Domini Ascensionem: solid and brutal black metal fusion work flying off at unusual angles

Dodkvlt, III: Domini Ascensionem, South Korea, Misanthropic Art Productions, MACD  034 (2012)

Album No 3 from one-man black metal Finnish band Dodkvlt who I’d never heard of until just a month ago, “III: Domini Ascensionem” is a solid and brutal work that deserves to be brought to a wider audience, and might just be the break-through that Dodkvlt needs. The first track “Dark Void Architect” is a 12-minute opus that sums up the band’s style: it’s at once full-on heavy and aggressive, dense and raw in style and sound, grim and relentless in attitude, and apt to fly off at unexpected musical tangents. Even the opening bars of the song are unusual: they’re stately (synth) chamber music string work worthy of a Baroque concerto and through several passages in the song you can hear this orchestral loop repeat in the background. The rhythm and pace of the track swing from strong driving riffs to black metal storm blasts of fury to suddenly quiet passages of delicate solo piano melody. There’s some melodic hard rock in parts and some super-technical black metal riffing in others. All of this is laid over by incredibly demonic croaky vocals.

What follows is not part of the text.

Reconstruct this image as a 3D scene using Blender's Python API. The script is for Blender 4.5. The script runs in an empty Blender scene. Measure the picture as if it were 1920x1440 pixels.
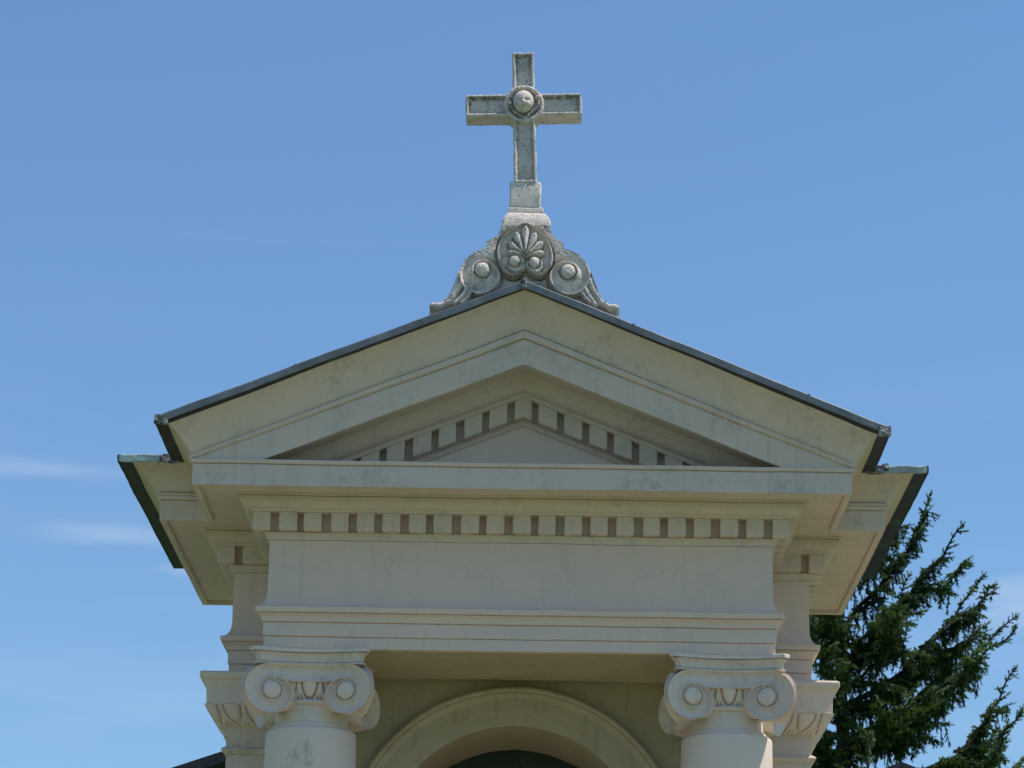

The rest of the album doesn’t quite reach the versatility of the opener if the songs are taken individually but they do boast some unexpected and interesting surprises. “A Curse upon this Wretched World” is very headbangingly groovy yet also features some unusual rhythms in parts and even a bit of sparkly space ambience that’s easily missed if you sneeze at the wrong time. As if to confuse listeners, the Dodkvlt man Lord Theynian brings back that orchestral loop from Track 1 into the dense structure. “As I Descend into the Bottomless Void” is fierce and uncompromising in its attack though it also has sections where the music appears to float in a huge empty cavern where there are no inhabitants and blackness is everywhere. About the ninth minute there’s an unexpected turn into post-metal rock bordering on lounge pop that very few bands would have thought of doing: Caina springs to mind as one of those bands not afraid to dip their toes into occasional easy-listening pop fluff.

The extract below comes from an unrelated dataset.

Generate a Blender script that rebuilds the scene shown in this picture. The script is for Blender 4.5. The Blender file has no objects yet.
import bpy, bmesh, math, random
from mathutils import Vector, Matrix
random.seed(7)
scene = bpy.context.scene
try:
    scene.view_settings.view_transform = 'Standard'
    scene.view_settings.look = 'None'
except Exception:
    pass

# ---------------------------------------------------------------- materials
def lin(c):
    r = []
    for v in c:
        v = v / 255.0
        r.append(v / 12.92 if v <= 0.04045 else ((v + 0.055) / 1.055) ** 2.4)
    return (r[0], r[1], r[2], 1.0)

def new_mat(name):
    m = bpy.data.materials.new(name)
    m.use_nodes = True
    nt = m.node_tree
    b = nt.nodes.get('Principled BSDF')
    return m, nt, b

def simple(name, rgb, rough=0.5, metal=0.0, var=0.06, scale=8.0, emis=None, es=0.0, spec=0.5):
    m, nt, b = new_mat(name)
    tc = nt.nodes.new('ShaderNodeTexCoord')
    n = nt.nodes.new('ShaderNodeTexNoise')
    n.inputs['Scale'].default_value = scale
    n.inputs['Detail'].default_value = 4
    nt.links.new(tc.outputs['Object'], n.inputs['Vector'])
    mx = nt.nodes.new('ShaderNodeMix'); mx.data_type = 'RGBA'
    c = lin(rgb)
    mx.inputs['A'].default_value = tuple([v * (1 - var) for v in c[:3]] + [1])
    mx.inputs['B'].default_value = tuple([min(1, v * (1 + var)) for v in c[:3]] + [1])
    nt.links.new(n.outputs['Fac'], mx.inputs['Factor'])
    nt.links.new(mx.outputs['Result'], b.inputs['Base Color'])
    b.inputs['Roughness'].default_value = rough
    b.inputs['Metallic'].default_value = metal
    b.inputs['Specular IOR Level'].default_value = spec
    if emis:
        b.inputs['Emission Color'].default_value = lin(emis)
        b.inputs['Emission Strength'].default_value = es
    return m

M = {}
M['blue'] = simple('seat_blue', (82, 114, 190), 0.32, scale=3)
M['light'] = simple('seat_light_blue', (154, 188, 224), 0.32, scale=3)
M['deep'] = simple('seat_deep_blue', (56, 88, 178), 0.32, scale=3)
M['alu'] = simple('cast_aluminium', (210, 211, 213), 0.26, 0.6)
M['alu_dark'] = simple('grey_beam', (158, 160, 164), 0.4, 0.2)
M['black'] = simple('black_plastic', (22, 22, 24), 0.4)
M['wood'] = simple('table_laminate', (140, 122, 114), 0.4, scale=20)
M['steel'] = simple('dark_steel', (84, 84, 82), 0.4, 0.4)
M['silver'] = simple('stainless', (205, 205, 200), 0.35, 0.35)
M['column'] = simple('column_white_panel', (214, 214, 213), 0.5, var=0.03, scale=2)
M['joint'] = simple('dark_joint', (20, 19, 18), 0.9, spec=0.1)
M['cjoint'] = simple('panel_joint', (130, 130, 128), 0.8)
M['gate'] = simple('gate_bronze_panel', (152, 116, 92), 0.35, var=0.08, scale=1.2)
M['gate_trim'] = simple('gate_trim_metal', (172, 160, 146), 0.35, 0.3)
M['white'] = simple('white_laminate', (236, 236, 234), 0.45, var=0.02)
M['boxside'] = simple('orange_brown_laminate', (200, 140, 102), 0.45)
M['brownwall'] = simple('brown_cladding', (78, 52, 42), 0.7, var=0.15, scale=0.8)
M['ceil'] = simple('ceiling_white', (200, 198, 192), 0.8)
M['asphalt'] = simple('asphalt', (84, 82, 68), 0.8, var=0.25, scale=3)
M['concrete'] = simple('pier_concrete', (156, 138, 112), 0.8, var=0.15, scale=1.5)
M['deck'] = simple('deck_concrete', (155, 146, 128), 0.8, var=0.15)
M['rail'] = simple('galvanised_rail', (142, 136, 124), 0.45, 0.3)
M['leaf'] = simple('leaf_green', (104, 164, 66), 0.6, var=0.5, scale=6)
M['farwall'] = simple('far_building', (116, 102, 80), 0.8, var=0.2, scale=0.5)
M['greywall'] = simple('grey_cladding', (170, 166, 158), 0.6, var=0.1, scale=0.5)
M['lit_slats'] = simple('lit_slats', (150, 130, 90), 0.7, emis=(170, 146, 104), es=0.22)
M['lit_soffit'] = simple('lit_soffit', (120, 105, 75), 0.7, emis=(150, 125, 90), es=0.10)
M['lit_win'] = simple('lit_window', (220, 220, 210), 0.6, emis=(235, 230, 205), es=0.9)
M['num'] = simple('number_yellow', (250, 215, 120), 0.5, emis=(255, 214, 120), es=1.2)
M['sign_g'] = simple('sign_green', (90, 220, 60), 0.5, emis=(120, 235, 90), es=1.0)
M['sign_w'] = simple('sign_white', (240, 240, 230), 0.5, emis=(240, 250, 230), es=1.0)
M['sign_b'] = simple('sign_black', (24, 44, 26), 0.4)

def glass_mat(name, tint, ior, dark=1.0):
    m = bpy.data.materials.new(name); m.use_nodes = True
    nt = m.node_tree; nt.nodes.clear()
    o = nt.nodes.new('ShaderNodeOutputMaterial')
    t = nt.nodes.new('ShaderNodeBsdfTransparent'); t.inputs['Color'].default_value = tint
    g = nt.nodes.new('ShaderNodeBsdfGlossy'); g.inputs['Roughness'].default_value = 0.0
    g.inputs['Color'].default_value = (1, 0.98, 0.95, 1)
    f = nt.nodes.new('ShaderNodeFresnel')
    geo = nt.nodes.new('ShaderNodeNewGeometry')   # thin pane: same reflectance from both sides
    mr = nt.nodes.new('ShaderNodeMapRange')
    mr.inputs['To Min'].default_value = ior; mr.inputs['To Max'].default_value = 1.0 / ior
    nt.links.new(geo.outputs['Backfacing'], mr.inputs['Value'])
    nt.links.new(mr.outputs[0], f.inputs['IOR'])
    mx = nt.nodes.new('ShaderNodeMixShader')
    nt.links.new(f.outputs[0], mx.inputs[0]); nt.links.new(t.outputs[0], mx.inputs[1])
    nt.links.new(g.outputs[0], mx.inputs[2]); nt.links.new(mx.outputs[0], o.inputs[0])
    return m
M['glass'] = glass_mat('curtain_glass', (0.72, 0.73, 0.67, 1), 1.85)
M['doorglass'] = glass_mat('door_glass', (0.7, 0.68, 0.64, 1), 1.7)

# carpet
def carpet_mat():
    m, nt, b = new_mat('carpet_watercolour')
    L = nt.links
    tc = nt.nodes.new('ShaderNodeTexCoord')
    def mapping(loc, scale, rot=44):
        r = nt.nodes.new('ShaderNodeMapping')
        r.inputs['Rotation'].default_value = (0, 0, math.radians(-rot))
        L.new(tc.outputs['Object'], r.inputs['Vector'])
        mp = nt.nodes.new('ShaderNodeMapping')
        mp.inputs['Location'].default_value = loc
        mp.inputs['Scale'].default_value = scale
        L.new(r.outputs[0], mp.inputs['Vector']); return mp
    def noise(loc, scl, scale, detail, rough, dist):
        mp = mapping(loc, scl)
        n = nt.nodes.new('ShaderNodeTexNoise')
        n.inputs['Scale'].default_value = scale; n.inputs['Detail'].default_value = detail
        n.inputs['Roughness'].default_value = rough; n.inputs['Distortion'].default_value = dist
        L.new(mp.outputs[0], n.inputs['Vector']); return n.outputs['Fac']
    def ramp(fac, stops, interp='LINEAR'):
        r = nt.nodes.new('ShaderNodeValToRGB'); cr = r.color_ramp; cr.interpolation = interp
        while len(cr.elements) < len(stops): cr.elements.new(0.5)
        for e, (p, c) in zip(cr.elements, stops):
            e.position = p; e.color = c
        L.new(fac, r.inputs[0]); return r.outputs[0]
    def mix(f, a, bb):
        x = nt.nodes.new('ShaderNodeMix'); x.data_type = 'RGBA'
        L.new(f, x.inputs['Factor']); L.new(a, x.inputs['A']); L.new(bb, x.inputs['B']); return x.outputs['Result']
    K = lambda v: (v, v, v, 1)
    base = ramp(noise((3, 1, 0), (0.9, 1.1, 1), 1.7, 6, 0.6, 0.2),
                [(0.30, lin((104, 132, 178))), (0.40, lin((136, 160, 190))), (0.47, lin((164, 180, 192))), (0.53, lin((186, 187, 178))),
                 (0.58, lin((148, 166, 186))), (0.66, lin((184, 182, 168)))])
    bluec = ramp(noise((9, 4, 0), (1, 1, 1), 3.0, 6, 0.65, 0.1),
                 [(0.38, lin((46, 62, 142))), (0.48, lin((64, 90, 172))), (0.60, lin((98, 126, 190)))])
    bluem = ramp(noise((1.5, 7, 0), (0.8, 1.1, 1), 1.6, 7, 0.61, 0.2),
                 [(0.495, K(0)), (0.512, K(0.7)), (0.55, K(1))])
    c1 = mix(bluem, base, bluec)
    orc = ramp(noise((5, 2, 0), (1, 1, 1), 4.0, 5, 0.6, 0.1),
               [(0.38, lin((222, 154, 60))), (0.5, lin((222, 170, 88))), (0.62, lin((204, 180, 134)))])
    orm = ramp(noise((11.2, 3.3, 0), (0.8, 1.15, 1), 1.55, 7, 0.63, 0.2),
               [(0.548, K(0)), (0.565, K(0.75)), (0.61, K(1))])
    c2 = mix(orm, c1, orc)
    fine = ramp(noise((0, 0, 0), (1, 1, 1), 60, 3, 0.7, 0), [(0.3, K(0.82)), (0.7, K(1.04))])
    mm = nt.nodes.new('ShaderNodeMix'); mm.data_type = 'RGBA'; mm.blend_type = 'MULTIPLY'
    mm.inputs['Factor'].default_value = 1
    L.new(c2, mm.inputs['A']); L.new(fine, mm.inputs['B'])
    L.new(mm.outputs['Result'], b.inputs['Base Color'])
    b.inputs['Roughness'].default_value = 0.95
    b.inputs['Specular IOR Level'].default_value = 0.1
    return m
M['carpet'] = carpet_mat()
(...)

It’s hard to keep up with the music as it changes a lot and there are no pauses between tracks so the album ends up sounding like a continuous hour-long drama with six varied if sometimes confusing movements. Suffice to say though that for an album that features a lot of improvised music, Lord Theynian’s ability to sustain the aggression and furious attitude through the entire recording and several episodes of melodic acoustic guitar, post-metal, classic strummed black metal, orchestral music loops, quiet solo piano interludes and the odd episode of space ambient is a marvel in consistency.

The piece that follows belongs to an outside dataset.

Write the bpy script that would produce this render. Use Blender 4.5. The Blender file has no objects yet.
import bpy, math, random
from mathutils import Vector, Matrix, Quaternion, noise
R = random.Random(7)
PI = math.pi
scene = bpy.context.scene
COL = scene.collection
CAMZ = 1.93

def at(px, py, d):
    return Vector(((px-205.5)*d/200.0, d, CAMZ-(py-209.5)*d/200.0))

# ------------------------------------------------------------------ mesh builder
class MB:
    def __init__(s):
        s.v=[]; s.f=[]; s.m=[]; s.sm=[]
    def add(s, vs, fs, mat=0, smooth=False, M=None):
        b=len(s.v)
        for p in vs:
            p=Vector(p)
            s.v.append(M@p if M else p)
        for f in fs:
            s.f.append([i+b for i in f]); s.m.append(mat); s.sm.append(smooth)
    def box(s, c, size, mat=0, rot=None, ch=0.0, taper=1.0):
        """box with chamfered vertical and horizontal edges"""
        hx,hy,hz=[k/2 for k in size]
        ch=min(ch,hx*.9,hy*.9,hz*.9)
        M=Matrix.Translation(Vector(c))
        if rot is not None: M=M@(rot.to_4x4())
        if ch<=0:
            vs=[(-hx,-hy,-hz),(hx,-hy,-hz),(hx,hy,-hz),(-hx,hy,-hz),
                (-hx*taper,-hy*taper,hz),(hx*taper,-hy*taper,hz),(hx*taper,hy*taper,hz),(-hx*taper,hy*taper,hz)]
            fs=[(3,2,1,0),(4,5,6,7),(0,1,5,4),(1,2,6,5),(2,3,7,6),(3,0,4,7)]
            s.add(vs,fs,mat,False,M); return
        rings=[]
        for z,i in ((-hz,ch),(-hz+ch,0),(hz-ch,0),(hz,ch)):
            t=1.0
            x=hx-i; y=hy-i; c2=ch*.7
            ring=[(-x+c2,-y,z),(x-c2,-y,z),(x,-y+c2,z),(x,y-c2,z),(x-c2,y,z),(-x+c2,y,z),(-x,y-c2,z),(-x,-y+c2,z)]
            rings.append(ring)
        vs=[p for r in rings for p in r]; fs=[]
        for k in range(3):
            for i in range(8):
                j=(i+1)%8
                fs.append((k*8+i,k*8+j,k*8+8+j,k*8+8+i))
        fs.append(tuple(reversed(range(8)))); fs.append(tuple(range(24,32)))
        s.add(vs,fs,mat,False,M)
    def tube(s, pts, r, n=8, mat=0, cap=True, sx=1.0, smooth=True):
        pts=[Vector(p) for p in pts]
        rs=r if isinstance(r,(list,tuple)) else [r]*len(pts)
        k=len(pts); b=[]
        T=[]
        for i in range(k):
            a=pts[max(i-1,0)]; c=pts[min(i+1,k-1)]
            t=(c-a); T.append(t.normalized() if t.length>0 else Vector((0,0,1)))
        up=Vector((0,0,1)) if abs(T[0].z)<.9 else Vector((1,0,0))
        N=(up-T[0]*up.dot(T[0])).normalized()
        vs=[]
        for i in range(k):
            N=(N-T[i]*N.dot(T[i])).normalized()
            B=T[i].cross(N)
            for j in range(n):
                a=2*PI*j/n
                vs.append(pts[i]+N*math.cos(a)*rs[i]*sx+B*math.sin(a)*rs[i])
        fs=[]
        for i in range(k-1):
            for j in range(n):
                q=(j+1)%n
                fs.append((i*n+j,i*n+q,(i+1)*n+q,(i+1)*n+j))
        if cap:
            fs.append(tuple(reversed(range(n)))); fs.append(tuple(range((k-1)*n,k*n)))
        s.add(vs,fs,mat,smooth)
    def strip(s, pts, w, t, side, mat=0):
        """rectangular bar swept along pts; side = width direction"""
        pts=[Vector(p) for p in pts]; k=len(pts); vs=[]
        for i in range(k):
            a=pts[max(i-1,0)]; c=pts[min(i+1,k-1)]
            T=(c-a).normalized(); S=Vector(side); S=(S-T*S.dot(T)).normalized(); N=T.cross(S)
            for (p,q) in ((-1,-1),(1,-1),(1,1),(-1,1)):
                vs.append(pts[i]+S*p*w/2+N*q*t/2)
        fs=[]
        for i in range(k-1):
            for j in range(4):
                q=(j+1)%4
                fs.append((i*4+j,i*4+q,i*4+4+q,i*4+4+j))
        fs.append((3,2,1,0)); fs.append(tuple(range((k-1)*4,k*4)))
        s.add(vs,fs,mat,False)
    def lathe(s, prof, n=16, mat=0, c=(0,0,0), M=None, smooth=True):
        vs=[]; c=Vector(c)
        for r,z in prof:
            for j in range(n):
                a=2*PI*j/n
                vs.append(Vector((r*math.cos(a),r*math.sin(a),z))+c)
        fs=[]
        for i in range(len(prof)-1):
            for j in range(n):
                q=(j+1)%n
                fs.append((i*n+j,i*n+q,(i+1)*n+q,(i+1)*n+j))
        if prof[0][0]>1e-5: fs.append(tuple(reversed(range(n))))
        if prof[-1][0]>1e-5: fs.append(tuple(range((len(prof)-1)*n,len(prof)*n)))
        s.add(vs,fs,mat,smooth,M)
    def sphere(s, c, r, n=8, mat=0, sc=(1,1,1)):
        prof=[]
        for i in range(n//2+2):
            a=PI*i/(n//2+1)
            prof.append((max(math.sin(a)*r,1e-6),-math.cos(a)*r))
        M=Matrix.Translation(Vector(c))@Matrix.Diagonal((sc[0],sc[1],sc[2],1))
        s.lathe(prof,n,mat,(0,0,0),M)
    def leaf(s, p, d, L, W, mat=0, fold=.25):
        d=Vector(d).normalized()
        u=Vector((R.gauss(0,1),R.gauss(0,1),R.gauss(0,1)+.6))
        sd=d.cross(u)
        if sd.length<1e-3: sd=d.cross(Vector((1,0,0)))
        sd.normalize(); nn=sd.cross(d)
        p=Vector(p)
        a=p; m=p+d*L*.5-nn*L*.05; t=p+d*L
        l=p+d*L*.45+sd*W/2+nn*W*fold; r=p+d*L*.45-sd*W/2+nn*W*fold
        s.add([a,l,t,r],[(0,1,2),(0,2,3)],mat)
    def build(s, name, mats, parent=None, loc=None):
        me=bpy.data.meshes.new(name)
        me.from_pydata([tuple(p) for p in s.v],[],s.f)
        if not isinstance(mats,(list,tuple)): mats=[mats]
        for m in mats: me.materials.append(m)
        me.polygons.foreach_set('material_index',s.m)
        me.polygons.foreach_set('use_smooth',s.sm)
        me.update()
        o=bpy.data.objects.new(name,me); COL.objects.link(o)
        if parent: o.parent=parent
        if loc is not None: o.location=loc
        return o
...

The album is best heard as one whole: there’s so much variety thrown at listeners nearly all at once though, and that can be a weakness in that the music might pass as a blur over many people’s heads and won’t get the appreciation it deserves. Probably the most important thing about this album is one that a lot of listeners won’t be aware of while they’re listening to it, and that’s the skill and restraint Lord Theynian has applied to structuring the music here: with so many different genres he can command, he’s arranged everything so every style of music can be heard clearly and there’s no overkill on any one style. The result is an album of varied music done in good taste and with respect for the different elements. Everything serves a purpose here. I sort of wish that the good lord had applied the same approach to his subject matter and his lyrics as they’re not that much out of the ordinary for black metal but that’s perhaps a minor point.